Thursday, December 2, 2010

What is cultural studies anyway by Richard Johnson – article review and summary


In his 1986\7 article "What is Cultural Studies Anyway?" Richard Johnson tries to address his title question in a sort of a mix between a descriptive and normative strategy. At the beginning of his article it seems Richard Johnson is equating the question "what is cultural studies anyway?" with the question of "should cultural studies aspire to be an academic discipline?". This question is important because Cultural Studies reject, in a sense, any attempt to codify its methodology for its "mix and match" inclinations and interdisciplinary traditions. Richard Johnson stresses criticism as an attitude essential for cultural studies as something that evades methodological codification. Johnson reminds us that cultural studies in many ways were born when literary criticism turned its attention to virtually any human product which bears meaning, that is the historical extension of the denotation of "text".

Richard Johnson shows how developments in cultural studies coincide with similar trends in history which began to show interest in mass culture. Marxism, obviously, is mentioned as claiming fatherhood of cultural studies, though if anything this discipline is founded on harsh criticism towards old fashioned "red" thinking, with the formerly hailed Stalin now taking all the heat. And on the corpses that ran through the Gulags there arisen a new strand of neo-marxism in the 70's. in short, cultural studies were in a sense formed when Althusser and Gramsci were translated into English.
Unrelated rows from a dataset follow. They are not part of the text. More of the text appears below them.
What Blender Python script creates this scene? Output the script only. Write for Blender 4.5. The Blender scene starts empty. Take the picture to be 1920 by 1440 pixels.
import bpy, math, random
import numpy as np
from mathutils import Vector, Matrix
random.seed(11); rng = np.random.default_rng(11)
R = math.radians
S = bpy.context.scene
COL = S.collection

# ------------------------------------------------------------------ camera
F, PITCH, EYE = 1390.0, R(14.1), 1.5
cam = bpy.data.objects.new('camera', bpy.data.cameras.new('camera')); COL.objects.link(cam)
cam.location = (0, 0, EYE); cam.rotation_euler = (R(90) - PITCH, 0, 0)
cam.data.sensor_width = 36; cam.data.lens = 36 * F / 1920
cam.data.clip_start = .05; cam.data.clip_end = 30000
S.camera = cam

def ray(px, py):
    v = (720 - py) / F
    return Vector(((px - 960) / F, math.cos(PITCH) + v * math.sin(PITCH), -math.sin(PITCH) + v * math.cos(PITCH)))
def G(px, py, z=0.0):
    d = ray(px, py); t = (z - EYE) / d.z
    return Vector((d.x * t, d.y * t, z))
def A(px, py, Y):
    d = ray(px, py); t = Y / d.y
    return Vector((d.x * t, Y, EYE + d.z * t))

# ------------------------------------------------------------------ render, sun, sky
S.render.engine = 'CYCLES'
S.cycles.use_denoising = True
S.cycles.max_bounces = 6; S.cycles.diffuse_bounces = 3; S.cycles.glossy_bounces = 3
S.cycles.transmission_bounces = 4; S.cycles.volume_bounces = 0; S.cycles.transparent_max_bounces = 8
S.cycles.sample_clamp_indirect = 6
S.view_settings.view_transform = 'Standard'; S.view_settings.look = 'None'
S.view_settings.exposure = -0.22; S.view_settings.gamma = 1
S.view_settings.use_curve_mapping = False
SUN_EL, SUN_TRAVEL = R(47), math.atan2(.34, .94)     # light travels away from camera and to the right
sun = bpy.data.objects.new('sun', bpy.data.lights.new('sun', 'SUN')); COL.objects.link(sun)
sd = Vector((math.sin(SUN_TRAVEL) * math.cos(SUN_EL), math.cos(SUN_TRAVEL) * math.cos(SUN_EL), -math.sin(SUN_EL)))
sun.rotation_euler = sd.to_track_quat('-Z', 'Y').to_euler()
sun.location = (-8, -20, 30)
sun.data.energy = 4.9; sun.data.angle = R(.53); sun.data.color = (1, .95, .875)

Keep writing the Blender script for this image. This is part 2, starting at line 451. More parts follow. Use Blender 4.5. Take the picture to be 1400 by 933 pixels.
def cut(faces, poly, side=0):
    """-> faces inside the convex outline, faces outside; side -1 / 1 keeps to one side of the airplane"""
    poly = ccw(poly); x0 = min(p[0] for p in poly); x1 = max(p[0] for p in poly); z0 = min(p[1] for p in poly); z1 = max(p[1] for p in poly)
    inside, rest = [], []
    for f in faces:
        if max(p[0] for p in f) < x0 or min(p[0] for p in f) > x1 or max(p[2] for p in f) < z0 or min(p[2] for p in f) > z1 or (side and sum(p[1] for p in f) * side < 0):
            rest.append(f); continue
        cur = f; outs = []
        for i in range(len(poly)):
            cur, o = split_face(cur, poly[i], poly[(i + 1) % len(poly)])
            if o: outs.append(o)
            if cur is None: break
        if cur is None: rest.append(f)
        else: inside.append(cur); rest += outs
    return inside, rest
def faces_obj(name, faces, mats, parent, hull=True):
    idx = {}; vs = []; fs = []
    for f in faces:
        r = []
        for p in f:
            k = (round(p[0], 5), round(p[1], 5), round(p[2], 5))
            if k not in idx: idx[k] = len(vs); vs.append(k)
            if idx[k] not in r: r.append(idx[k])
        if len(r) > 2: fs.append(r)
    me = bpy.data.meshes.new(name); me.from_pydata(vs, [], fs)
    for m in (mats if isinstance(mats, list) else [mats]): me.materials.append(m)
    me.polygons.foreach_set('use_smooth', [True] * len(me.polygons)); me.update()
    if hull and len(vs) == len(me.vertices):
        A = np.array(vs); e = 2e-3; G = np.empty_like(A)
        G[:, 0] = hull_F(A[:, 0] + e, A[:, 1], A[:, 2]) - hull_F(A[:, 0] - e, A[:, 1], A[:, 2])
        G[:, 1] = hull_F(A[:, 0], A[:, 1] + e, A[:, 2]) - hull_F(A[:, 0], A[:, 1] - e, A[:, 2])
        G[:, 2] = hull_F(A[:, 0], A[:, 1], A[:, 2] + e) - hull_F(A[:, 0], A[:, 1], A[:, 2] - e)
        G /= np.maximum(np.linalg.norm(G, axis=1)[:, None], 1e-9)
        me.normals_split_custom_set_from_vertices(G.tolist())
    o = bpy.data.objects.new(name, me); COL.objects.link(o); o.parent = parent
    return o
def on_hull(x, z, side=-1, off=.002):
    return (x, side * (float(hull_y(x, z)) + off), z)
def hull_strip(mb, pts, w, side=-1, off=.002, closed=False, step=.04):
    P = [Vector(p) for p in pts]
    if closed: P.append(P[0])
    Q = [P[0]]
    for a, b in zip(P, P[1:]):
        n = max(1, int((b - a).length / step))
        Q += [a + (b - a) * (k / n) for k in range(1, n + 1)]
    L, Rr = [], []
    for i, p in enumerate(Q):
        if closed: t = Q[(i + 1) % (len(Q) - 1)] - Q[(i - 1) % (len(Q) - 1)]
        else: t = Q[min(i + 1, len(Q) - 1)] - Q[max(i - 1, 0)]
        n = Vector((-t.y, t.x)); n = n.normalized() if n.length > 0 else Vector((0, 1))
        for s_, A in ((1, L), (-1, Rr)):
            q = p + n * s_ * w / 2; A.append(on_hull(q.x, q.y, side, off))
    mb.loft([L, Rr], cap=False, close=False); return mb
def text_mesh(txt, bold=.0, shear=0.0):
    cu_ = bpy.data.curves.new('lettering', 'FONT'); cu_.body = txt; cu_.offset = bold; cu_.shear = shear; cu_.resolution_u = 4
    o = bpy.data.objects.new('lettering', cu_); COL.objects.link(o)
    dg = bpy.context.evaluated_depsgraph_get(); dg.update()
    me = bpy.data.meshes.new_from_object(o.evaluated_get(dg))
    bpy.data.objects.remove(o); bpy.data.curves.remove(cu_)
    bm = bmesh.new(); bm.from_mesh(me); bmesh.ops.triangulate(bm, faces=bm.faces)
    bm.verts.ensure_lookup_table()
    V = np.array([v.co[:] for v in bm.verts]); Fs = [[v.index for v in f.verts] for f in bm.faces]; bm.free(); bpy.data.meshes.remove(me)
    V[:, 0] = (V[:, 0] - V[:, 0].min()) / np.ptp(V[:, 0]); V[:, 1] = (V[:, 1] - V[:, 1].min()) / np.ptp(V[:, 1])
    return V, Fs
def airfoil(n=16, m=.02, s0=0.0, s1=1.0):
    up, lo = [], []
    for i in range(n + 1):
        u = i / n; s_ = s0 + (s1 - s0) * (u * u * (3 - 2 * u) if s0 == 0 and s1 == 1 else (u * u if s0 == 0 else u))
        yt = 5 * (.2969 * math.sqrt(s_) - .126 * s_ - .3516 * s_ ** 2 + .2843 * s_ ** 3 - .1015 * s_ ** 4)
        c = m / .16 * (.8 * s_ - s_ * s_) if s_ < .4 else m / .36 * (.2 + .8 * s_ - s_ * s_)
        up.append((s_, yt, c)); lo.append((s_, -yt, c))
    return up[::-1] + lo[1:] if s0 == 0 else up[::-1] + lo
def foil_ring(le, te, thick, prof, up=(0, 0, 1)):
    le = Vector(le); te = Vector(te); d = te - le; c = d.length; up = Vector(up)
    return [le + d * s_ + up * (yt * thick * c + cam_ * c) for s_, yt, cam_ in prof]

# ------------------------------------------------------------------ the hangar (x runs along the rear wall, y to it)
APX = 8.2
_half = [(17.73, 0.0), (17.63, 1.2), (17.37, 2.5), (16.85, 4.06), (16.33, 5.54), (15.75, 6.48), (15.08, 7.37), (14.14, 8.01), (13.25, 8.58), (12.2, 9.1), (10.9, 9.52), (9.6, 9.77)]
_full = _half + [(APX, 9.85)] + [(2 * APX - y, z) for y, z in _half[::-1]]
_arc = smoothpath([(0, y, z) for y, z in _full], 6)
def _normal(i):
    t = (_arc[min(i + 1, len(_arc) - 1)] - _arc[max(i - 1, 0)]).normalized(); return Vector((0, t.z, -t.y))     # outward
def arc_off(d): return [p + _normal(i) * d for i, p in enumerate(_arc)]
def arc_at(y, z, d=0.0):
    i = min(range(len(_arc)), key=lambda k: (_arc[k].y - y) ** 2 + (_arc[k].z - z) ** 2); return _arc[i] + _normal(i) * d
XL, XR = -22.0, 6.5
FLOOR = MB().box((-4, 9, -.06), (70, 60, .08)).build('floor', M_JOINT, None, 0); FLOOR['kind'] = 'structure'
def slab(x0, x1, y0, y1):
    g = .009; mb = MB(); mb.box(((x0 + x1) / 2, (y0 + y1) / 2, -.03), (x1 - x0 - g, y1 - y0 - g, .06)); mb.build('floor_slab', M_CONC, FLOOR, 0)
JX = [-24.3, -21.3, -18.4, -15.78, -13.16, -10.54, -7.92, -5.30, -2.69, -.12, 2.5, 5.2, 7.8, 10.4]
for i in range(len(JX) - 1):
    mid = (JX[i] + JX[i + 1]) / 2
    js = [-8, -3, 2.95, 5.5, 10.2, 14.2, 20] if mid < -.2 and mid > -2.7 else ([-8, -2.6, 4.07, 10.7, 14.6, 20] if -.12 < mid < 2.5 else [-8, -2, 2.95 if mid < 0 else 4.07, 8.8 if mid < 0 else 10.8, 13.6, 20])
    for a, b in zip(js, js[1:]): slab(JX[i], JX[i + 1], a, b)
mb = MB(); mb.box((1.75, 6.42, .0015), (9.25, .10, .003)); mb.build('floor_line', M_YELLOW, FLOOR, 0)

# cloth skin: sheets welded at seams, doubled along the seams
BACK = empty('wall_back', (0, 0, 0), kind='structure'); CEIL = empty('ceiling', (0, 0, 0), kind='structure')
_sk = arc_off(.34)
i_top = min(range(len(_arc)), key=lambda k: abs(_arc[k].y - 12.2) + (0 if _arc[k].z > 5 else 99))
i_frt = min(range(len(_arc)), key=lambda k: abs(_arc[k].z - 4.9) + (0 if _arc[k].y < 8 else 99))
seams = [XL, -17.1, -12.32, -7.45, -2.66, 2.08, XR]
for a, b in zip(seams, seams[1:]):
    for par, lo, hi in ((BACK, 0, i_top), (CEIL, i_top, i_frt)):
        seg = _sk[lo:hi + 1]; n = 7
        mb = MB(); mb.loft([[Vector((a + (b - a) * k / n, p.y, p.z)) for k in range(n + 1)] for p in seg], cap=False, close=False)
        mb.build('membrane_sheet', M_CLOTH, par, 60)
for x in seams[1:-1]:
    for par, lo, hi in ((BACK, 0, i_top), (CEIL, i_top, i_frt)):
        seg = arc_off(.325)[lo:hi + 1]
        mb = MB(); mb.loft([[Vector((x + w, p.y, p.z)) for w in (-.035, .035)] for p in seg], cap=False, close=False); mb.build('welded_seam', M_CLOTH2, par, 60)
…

Therefore, Richard Johnson proceeds to ask about the inheritance of cultural studies from Marxism and he suggests a triad of premises. Cultural studies' first inheritance from Marxism is the notion the "cultural processes are intimately connected with social relations" (p.39). The second premise suggested by Johnson is that "culture involves power and helps to produce assymmetries in the abilities of individuals and social groups to define and realise their needs" (ibid). the third is that "culture is neither an autonomous nor an externally determined field, but a site of social differences and struggles" (ibid). Another Marxist contribution to Cultural Studies, Johnson notes, is the work of The Communist Party Historians which saw everyday common life as their object of interest.    

Richard Johnson also traces other influences that contributed to the rise of Cultural Studies that converged at the Birmingham Centre for Contemporary Cultural studies (CCCS) such as the literary criticism of F.R.Leavis that first related the conventionalist nature of "High" culture and his successors, Raymond Williams and Richard Hoggart which have shifted the discussion of art-society relations to "lower" culture with which Cultural Studies have been preoccupied ever since. 

"Production" is of course to a key concept in Cultural studies and Richard Johnson's attempt to address to question of "what is cultural studies anyway?". For him, what is unique for Cultural Studies and Birmingham school (CCCS) is the treatment of production in the wake and context of larger social. Cultural and political processes and especially the space and time of both production and consumption, with latter not necessarily determined by the former.   

Richard Johnson is not opposed to formalist textual analysis methods residues in cultural thought as some other more postmodern thinkers. Though he does claim the form alone does not determine function. He notes that I understand formalism negatively, not as abstraction of forms from texts, but as the abstraction of texts from the other moments" (p. 62). The approach which Johnson terms Advanced Semiology has led to notion of narrative creating a stance or subject position towards them in the reader (narratives or images always imply or construct a position or positions from which they are to be read or viewed  (p.66)). However he argues that such subject positions are generated only be formal features (such a "readable" or "writeable" in Roland Barthes's thought) but also by the somewhat unforeseeable idiosyncratic circumstances of their consumption. He notes that "the text-as-produced is a different object from the text as read" (p.58)

What Richard Johnson seems to be after is some formation or formulation of a paradigm for Cultural studies that while guide its curse, questions and modes of answering, what is the Althusserian view might be termed "problematic", thus enabling to view at "if not as unity, at least as a whole" (p.41). he also takes notice of the field's inherit left wing politics while noting that "[cultural studies] form a part of the very circuits which it seeks to describe" (p.53).

In his final maneuver in "What is Cultural Studies Anyway" Richard Johnson sums up the three prevailing approaches for Cultural Studies: production based-studies, text-based studies and studies of lived cultures. Each of these approaches isolate a different moment in the life cycle of a cultural object, thus missing out on the big picture. Therefore Johnson sums up by saying that "It is not therefore an adequate strategy for the future just to add together the three sets of approaches, using each for its appropriate moment. This would not work without transformations of each approach" (p.73)


Johnson, Richard. 1986/7. "What is Cultural Studies Anyway?". Social Text 16: 38-80.